A population of ultraviolet-dim protoclusters detected in absorption

TL;DR

This study uses Lyman-alpha absorption in galaxy spectra to identify and analyze distant protoclusters, revealing many are underluminous in UV and may be influenced by early environmental effects.

Contribution

It introduces a novel absorption-based method to detect protoclusters independent of galaxy brightness, uncovering many previously unknown structures at high redshift.

Findings

Most absorption-selected structures are underluminous in UV.

Many candidate protoclusters contain fewer galaxies than expected.

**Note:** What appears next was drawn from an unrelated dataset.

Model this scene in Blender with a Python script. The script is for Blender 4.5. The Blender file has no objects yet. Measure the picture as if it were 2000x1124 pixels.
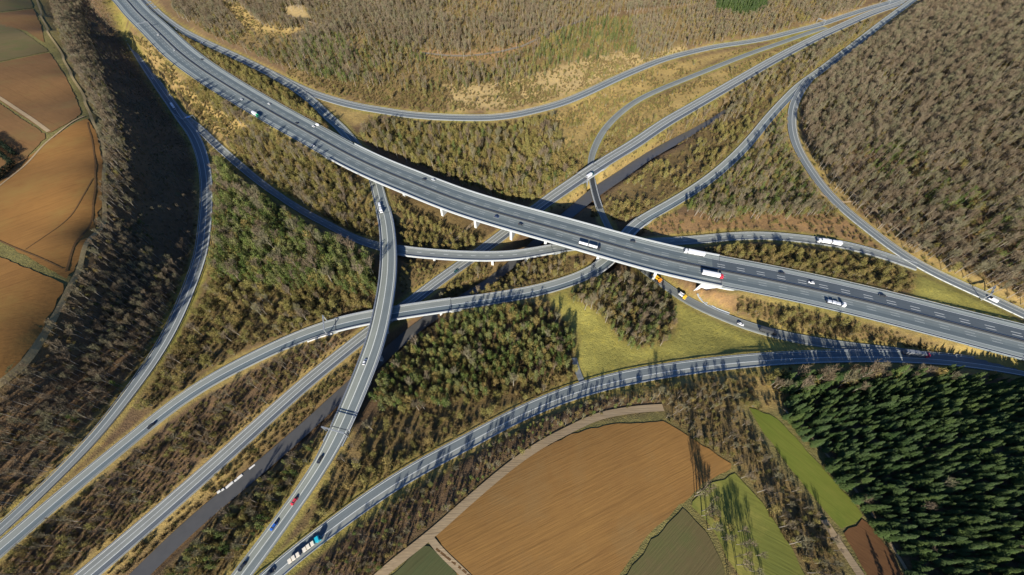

Environmental effects may suppress star formation or increase dust in protocluster galaxies.

Abstract

Galaxy protoclusters, which will eventually grow into the massive clusters we see in the local universe, are usually traced by locating overdensities of galaxies. Large spectroscopic surveys of distant galaxies now exist, but their sensitivity depends mainly on a galaxy's star formation activity and dust content rather than its mass. Tracers of massive protoclusters that do not rely on their galaxy constituents are therefore needed. Here we report observations of Lyman-$\alpha$ absorption in the spectra of a dense grid of background galaxies, which we use to locate a substantial number of candidate protoclusters at redshifts 2.2-2.8 via their intergalactic gas. We find that the structures producing the most absorption, most of which were previously unknown, contain surprisingly few galaxies compared to the dark matter content of their analogs in cosmological simulations. Nearly all are expected to be protoclusters, and we infer that half of their expected galaxy members are missing from our survey because they are unusually dim at rest-frame ultraviolet wavelengths. We attribute this to an unexpectedly strong and early influence of the protocluster environment on the evolution of these galaxies that reduced their star formation or increased their dust content.